Zum neunten Mal präsentierte der Förderverein Herz-Jesu-Kirche Oberlohberg „Lyrik und Musik im November“. Schiller, Mozart und Ballett sorgten für ein volles Gotteshaus.
Ihr Geläut hat Generationen von Schülern zur Verzweiflung gebracht. Bis heute wecken die gefühlten 1000 Verse, in die Friedrich Schiller 1799 das Werden einer einzigen Glocke goss, bei vielen Menschen böse Erinnerungen an lustloses Auswendiglernen, dem in endlos erscheinenden Deutschstunden dumpfes Interpretieren zu folgen pflegte. Dass sich der Dichter auch sinnlich erfahren lässt, zeigte der Förderverein Herz-Jesu-Kirche Oberlohberg mit der neunten Veranstaltung der Reihe „Lyrik und Musik im November“. Unter dem Titel „Klassik, Tanz etc…“ vereinte das 75-minütige Programm Rezitation mit Musik und Ballett.
Vereinsvorsitzende Käthi Klein hatte den Abend als „Experiment“ angekündigt, das überraschen wolle. Neugierig auf diese Überraschung waren so viele Besucher, das nicht nur die Bänke der Herz-Jesu-Kirche voll besetzt waren, sondern auch noch jede Menge Stühle in das Gotteshaus geschafft werden mussten. Das Akkordeonorchester Oberhausen eröffnete den Kunstgenuss mit dem „Trumpet Voluntary“ des englischen Barockkomponisten Jeremiah Clarke. Das Ballettensemble von Kristina Jefimowa übersetzte die festlichen Klänge in anmutige Bewegungen.

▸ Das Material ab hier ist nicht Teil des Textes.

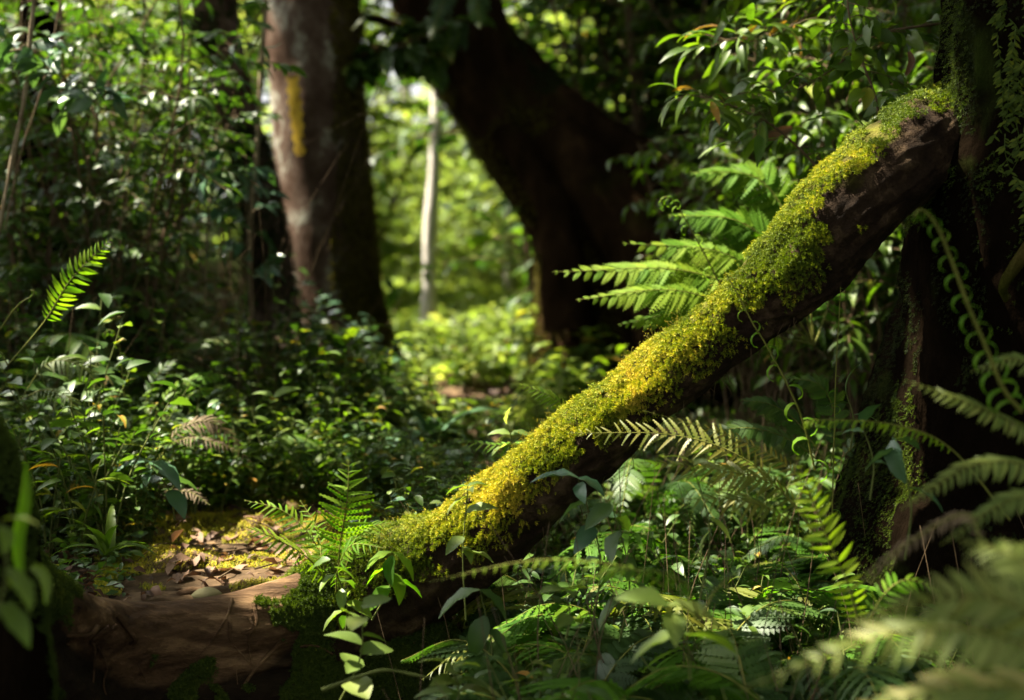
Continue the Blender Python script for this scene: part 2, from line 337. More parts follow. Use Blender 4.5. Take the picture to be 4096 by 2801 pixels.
# ------------------------------------------------------------------ moss scattered over a surface
def tuft_t(nb=10, seed=1):
    r = np.random.default_rng(seed); ts = []
    for k in range(nb):
        a = k*2.4+r.uniform(-.3, .3); z = (k+.3)/nb; el = .55+.65*z
        D = np.array([[math.cos(a)*math.cos(el), math.sin(a)*math.cos(el), math.sin(el)]])
        ts.append(xf(blade_t(1, .30, .8), frames(D, np.array([[0, 0, 1.0]]))[0]*(.52-.22*z)*r.uniform(.8, 1.2), (0, 0, .75*z)))
    return merge_t(ts)
TUFTS = [tuft_t(10, 1), tuft_t(9, 2), tuft_t(8, 3)]
def moss_on(mb, pos, nor, size, tone, down=0.35):
    """Small leafy shoots at pos, standing along nor and combed downhill."""
    n = len(pos); d = nrm(nor + np.array([0, 0, -1.0])*down + rng.normal(0, .28, (n, 3)))
    U = nrm(rng.normal(0, 1, (n, 3))); X = nrm(np.cross(d, U)); Y = np.cross(d, X)
    M = np.stack([X, Y, d], -1)*np.asarray(size)[:, None, None]; k = rng.integers(0, 3, n)
    for i in range(3): mb.inst(TUFTS[i], M[k == i], pos[k == i], np.asarray(tone)[k == i], grad=.28)
def tube_samples(V, D, n):
    a, b = V.shape[:2]; i = rng.random(n)*(a-1.001); j = rng.random(n)*b
    i0 = i.astype(int); j0 = j.astype(int) % b; j1 = (j0+1) % b; fi = (i-i0)[:, None]; fj = (j-np.floor(j))[:, None]
    f = lambda A: (A[i0, j0]*(1-fj)+A[i0, j1]*fj)*(1-fi) + (A[i0+1, j0]*(1-fj)+A[i0+1, j1]*fj)*fi
    return f(V), nrm(f(D)), i/(a-1)
def PX(rows):
    """Rows of pixel x, pixel y, radius in pixels, depth -> metres x, y, z, radius."""
    return np.array([[*P(x, y, d), r*d/FPX] for x, y, r, d in rows])

# ------------------------------------------------------------------ the mossy log
LOG = PX([(1015, 100, 52, 3.62), (975, 116, 51, 3.50), (938, 138, 48, 3.19), (893, 170, 50, 3.09), (854, 206, 50, 3.06), (820, 248, 47, 3.05), (784, 284, 42, 3.05),
          (742, 318, 37, 3.06), (693, 357, 35, 3.07), (643, 397, 34, 3.08), (594, 437, 36, 3.10), (549, 475, 39, 3.12), (507, 514, 43, 3.14),
          (466, 547, 47, 3.16), (422, 572, 52, 3.18), (375, 594, 56, 3.2), (332, 622, 58, 3.2), (290, 654, 50, 3.2), (262, 694, 40, 3.2)])
def build_log():
    root = thing('fallen_log', 'long moss covered fallen trunk slanting from the dark right tree down to the trail', 'log', LOG[12, :3])
    o0 = LOG[12, :3]; s = spline(LOG, 330); ax = nrm(s[-1, :3]-s[0, :3])
    def bump(v):
        q = v - ax*((v @ ax)[:, None]*0.86); r = fbm(q*26, 23, 4)
        return 0.020*fbm((v - ax*((v @ ax)[:, None]*0.6))*9, 21, 4) + 0.010*fbm(v*3.2, 5, 2) + 0.015*(0.3-np.abs(r)*1.6) + .010*np.clip(fbm(v*15, 51, 3), -.2, .5)
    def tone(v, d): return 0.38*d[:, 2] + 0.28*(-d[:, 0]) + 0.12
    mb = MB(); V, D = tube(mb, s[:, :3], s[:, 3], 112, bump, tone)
    mb.build('bark', M_LOG, root, o0)
    # moss
    pos, nor, u = tube_samples(V, D, 190000)
    px, py, dd = [np.array(c) for c in zip(*[proj(p) for p in pos])]
    up = nor @ nrm([-0.5, 0.1, 0.86]); nz = fbm(pos*7, 31, 4); streak = fbm((pos-ax*(pos@ax)[:, None]*.8)*14, 41, 3)
    lo = sstep(0.42, 0.28, u)            # 1 on the upper part of the log
    blend = sstep(0.23, 0.33, u); thr = (0.60-.45*sstep(.17, .10, u))*(1-blend) - 0.40*blend + 0.16*sstep(.55, .68, u)
    keep = (up + (0.34+.28*blend)*nz + 0.35*streak > thr) & (px > 250) & (px < 975)
    keep |= (u > 0.10) & (u < 0.34) & (streak + .4*nz > 0.03) & (up > -0.3) & (rng.random(len(u)) < .8)
    keep &= fbm(pos*24, 57, 3) > -.21-.10*sstep(.3, .45, u)+.22*sstep(.45, -.25, up)
    keep &= rng.random(len(u)) < (0.25 + 0.6*sstep(-0.3, 0.35, up))*(.45+.55*sstep(-.15, .25, fbm(pos*30, 53, 2)))
    pos, nor, u, up, nz, px = pos[keep], nor[keep], u[keep], up[keep], nz[keep], px[keep]
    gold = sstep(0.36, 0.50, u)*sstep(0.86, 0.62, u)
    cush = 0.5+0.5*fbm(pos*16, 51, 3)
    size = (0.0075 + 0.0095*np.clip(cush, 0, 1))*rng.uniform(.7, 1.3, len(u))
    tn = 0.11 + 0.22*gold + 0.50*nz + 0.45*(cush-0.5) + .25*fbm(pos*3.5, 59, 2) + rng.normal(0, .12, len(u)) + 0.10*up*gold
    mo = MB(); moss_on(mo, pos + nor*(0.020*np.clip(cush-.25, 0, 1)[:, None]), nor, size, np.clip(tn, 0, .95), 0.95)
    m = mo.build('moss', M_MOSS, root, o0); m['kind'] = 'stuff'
    # spore stalks standing on the crest
    st = MB(); sel = np.where((up > 0.72) & (u > 0.36) & (u < 0.8))[0]; sel = rng.choice(sel, 420, replace=False)
    cl = fbm(pos[sel]*20, 77, 2); sel = sel[cl > -0.1]
    for i in sel:
        d = nrm(nor[i]*1.0 + np.array([0, 0, .6]) + rng.normal(0, .35, 3)); l = rng.uniform(.012, .03); p0 = pos[i]
        p1 = p0 + d*l; p2 = p1 + nrm(d + np.array([rng.normal(0, .5), 0, -.3]))*l*.35
        twig(st, [p0, p1, p2], .00042, .0003, 3, 0.8, 0, 4); 
        twig(st, [p2, p2+np.array([0, 0, -.0022])], .0009, .0006, 4, 1.0, 0, 3)
    k = st.build('spore_stalks', M_OLIVE, root, o0); k['kind'] = 'stuff'
    # hanging rootlets below
    hr = MB()
    for k in range(46):
        i = int(rng.uniform(85, 235)); j = int(np.argmin(D[i, :, 2])); p = V[i, (j + rng.integers(-12, 13)) % 112]
        l = rng.uniform(.02, .07); twig(hr, [p, p+[rng.normal(0, .012), rng.normal(0, .01), -l*.6], p+[rng.normal(0, .02), rng.normal(0, .01), -l]], .0009, .0004, 3, .4)
    hr.build('rootlets', M_TWIG, root, o0)['kind'] = 'stuff'
    return V, D
LOGV, LOGD = build_log()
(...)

Dem folgte der erste Schiller. David Zieglmaier, Schauspieler der Burghofbühne, las „Die Bürgschaft“, jene gewaltige Ballade, in der der Dichter 1798 Treue und Freundschaft bis über den Tod hinaus beschwor. Mit kraftvoller Stimme schmetterte Zieglmaier die Verse in das Kirchenschiff, ließ sie nachhallen, setzte Akzente durch wohl gewählte Pausen und widerstand geschickt der Versuchung, durch ein Zuviel an Tempo das dramatische Finale zu verstolpern.
Staunen, kräftiger Applaus – plötzlich war die Tür zu Schiller wieder einen Spalt weit geöffnet. Ein einziger Text hatte genügt, um zu verstehen, was Sigrid Buchheim eingangs über den Dichter gesagt hatte. Er blicke in die Geschichte und zu Gott. Dabei sei der Tod allgegenwärtig. „Mal siegt er, und mal ist er der Verlierer.“ „Der Taucher“, vorgetragen von Rosa Grunicke, der neuen Abendspielleiterin des Landestheaters, endet tödlich. Auch in „Die Kraniche des Ibykus“ fließt Blut. Grunicke verstand es, den hohen geistigen Anspruch dieses etwas in Vergessenheit geratenen Werkes herauszuarbeiten, ohne dabei das Volkstümliche zu vernachlässigen. Auch für ihren Vortrag gab es kräftigen Beifall.
Dem Wort folgte der Klang. Das Akkordeon-Orchester Oberhausen unter der Leitung von Heinz Kruza überzeugte mit „Eine kleine Nachtmusik“ von Mozart. Zur Freude des Publikums gab es diesmal nicht nur den viel gespielten ersten Satz (Allegro), sondern auch die Romanze, das Rondo und zum Finale das Menuetto. Das sanfte „Ave Verum“, Mozarts himmlisches Gebet an den Erlöser, der für die Sünden der Menschen sein Blut vergossen hat, wäre gut ohne Balletteinlage ausgekommen. Das Finale der „Nachtmusik“, das Kristina Jefimowa mit einem Solo adelte, gewann durch den Spitzentanz.
Zum Schluss gab’s Pathos, Euphorie, ein Schwelgen in Gefühlen: Schillers freundschaftstrunkene, weinselige „Ode an die Freude“, erst gelesen, dann gesungen. Beethoven für alle. Das Publikum stimmte mit ein. Es tat es in dem guten Gefühl, dem deutschen Klassiker Friedrich Schiller, der die geistvollen Dinge bis heute klug in Erinnerung zu rufen versteht, wenn man ihm nur gut genug zuhört, ein Stückchen nähergekommen.